EXERCISE >>
Copy out all of the data exactly as it appears.
════════════════════
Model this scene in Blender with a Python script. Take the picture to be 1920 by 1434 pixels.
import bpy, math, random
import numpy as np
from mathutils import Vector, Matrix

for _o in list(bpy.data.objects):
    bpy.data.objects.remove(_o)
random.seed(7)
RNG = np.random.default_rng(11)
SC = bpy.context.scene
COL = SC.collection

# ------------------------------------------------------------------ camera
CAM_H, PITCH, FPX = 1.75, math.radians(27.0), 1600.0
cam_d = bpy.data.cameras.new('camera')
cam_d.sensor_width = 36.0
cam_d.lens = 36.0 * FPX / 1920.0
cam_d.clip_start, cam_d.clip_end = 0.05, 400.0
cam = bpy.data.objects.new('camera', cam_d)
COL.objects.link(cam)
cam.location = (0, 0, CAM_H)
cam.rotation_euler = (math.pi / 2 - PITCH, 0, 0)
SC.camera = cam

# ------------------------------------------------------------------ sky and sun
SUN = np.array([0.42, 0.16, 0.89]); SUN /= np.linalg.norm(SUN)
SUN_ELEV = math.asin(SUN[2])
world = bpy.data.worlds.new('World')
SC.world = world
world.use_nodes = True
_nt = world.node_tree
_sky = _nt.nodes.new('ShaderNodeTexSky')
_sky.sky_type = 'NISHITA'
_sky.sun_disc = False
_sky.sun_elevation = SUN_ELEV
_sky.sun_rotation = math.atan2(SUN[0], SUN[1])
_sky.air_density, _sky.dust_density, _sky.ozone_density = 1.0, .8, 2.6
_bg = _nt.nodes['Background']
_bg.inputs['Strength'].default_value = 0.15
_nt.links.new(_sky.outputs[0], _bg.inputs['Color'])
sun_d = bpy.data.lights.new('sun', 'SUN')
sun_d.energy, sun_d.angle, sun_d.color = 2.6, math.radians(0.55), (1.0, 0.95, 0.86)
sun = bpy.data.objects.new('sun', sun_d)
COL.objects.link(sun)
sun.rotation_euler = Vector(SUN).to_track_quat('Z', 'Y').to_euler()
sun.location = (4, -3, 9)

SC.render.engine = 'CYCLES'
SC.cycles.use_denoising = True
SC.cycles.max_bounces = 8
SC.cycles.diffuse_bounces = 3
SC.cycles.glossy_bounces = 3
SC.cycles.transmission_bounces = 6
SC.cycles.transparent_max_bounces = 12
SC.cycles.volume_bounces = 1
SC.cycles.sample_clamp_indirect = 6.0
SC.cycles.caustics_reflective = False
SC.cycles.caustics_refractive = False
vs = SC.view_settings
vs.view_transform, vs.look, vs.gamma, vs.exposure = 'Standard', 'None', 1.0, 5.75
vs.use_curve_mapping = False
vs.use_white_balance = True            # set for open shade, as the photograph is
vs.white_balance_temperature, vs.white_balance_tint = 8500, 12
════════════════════
OUTPUT OF THE TASK >>
Model this scene in Blender with a Python script. Take the picture to be 1920 by 1434 pixels.
import bpy, math, random
import numpy as np
from mathutils import Vector, Matrix

for _o in list(bpy.data.objects):
    bpy.data.objects.remove(_o)
random.seed(7)
RNG = np.random.default_rng(11)
SC = bpy.context.scene
COL = SC.collection

# ------------------------------------------------------------------ camera
CAM_H, PITCH, FPX = 1.75, math.radians(27.0), 1600.0
cam_d = bpy.data.cameras.new('camera')
cam_d.sensor_width = 36.0
cam_d.lens = 36.0 * FPX / 1920.0
cam_d.clip_start, cam_d.clip_end = 0.05, 400.0
cam = bpy.data.objects.new('camera', cam_d)
COL.objects.link(cam)
cam.location = (0, 0, CAM_H)
cam.rotation_euler = (math.pi / 2 - PITCH, 0, 0)
SC.camera = cam

# ------------------------------------------------------------------ sky and sun
SUN = np.array([0.42, 0.16, 0.89]); SUN /= np.linalg.norm(SUN)
SUN_ELEV = math.asin(SUN[2])
world = bpy.data.worlds.new('World')
SC.world = world
world.use_nodes = True
_nt = world.node_tree
_sky = _nt.nodes.new('ShaderNodeTexSky')
_sky.sky_type = 'NISHITA'
_sky.sun_disc = False
_sky.sun_elevation = SUN_ELEV
_sky.sun_rotation = math.atan2(SUN[0], SUN[1])
_sky.air_density, _sky.dust_density, _sky.ozone_density = 1.0, .8, 2.6
_bg = _nt.nodes['Background']
_bg.inputs['Strength'].default_value = 0.15
_nt.links.new(_sky.outputs[0], _bg.inputs['Color'])
sun_d = bpy.data.lights.new('sun', 'SUN')
sun_d.energy, sun_d.angle, sun_d.color = 2.6, math.radians(0.55), (1.0, 0.95, 0.86)
sun = bpy.data.objects.new('sun', sun_d)
COL.objects.link(sun)
sun.rotation_euler = Vector(SUN).to_track_quat('Z', 'Y').to_euler()
sun.location = (4, -3, 9)

SC.render.engine = 'CYCLES'
SC.cycles.use_denoising = True
SC.cycles.max_bounces = 8
SC.cycles.diffuse_bounces = 3
SC.cycles.glossy_bounces = 3
SC.cycles.transmission_bounces = 6
SC.cycles.transparent_max_bounces = 12
SC.cycles.volume_bounces = 1
SC.cycles.sample_clamp_indirect = 6.0
SC.cycles.caustics_reflective = False
SC.cycles.caustics_refractive = False
vs = SC.view_settings
vs.view_transform, vs.look, vs.gamma, vs.exposure = 'Standard', 'None', 1.0, 5.75
vs.use_curve_mapping = False
vs.use_white_balance = True            # set for open shade, as the photograph is
vs.white_balance_temperature, vs.white_balance_tint = 8500, 12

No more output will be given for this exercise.